Costs will vary and should be adapted to the location. In some cases all, some or none of the costs listed may apply.

Section 4 of the resources kit gives very clear outlines on the development of school and community partnerships. These include

  • Getting Started
  • The Role of the Principal
  • Engaging the School Staff
  • The Role of the Teachers
  • The Role of the Aboriginal and Islander Education Officer
  • Engaging the Community
  • Meetings
  • The facilitator
  • Developing the Agreement
  • Risk Management
  • Implementing the Agreement
  • Monitoring and Reviewing the Agreement
  • Linking the Agreement to the School Plan

Besides the focus on partnerships, the resource kit can also be the basis for valuable support in the areas of building relationships and communicating with your community. The importance of community engagement should never be underestimated. Directors and Managers in the field consistently acknowledge this as a powerful contributor to an effective and achieving school.

...engaging with the Aboriginal community is not always easy...high level skills are required, considerable cultural sensitivity and high expectations...
[Larry Hamilton, Director Schools, Goldfields WA]
...community politics is very difficult to interpret especially for non-community persons. However, being respectful of community ways is integral to working together successfully
[Vicki Jack. Director Schools, Pilbara WA]
...community engagement must be based on respect, trust and integrity. This means informing, consulting, seeking advice and other collaborative strategies that foster genuine community engagement..
[Edith Wright, Manager Aboriginal Education, Kimberley WA]
...community engagement must be central to each Principal's daily routines. It is not good enough to say "we are an inclusive school every one is always welcome here"...
[Bill Mann, Director Schools, Kimberley WA]
...engaging the community means responding to community values and cultural needs and ensuring the school acknowledges culture with respect and dignity at all times...
[Michael Duncan, Director Schools, Esperance WA]

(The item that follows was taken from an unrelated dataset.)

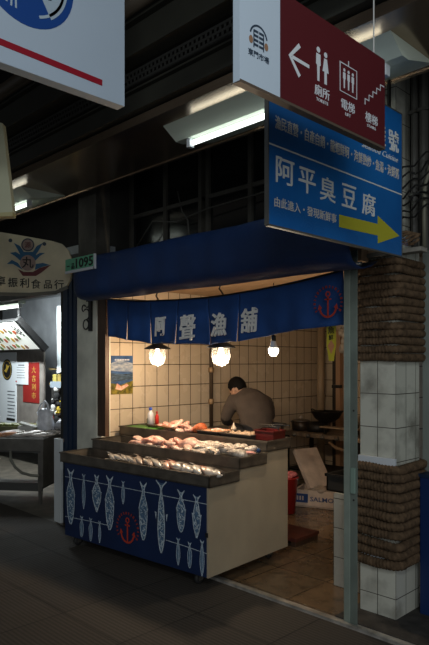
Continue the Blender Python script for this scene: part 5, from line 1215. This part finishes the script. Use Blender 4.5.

Much has been said and written about planning and organizational arrangements. Agreements are agreed upon. Partnerships are determined. The School Plan is laid out. This module has opened a discussion about leadership. Not withstanding the desirability for direction and planning, leadership is also about humanity, when leaders take the true risk to be their real selves.

Leaders are not aloof, superhuman, super-intelligent loners. People want integrity and effort, honesty and genuineness and contact and competence from leaders. Leaders who are transparent in their feelings, ideas and passion can mobilize others through their humanity...and unite people through power of ideas and values. That is how challenges become victories.
[Goens,George A. "Leadership and Illusion Leadership in School Administration]
What do we stand for as teacher and Principal? What do we stand for as teacher and Principal? Flash video title -Key Principles
  • The purpose of a School and Community Partnership Agreement is to improve the educational outcomes of Aboriginal Students.
  • These agreements will be seen as an effective step towards strengthening the relationships between school and community.
  • The resource kit provides clear outlines in developing effective partnerships and the focus will be on strong engagement of the school's Aboriginal community.
  • The kit stresses the importance of total support and commitment to the agreement by the school staff.
  • It is important that costs involved be planned for in the school budget, for example, facilitator costs and publishing the agreement.
  • The resources kit gives very clear outlines on the development of school and community partnerships, some of which include: engaging the school staff; engaging the community; meetings; developing the Agreement; implementing the Agreement; and linking the Agreement to the School Plan.
  • Engaging the community is central to the Principal's daily routines and means ensuring the school acknowledges culture with respect at all times.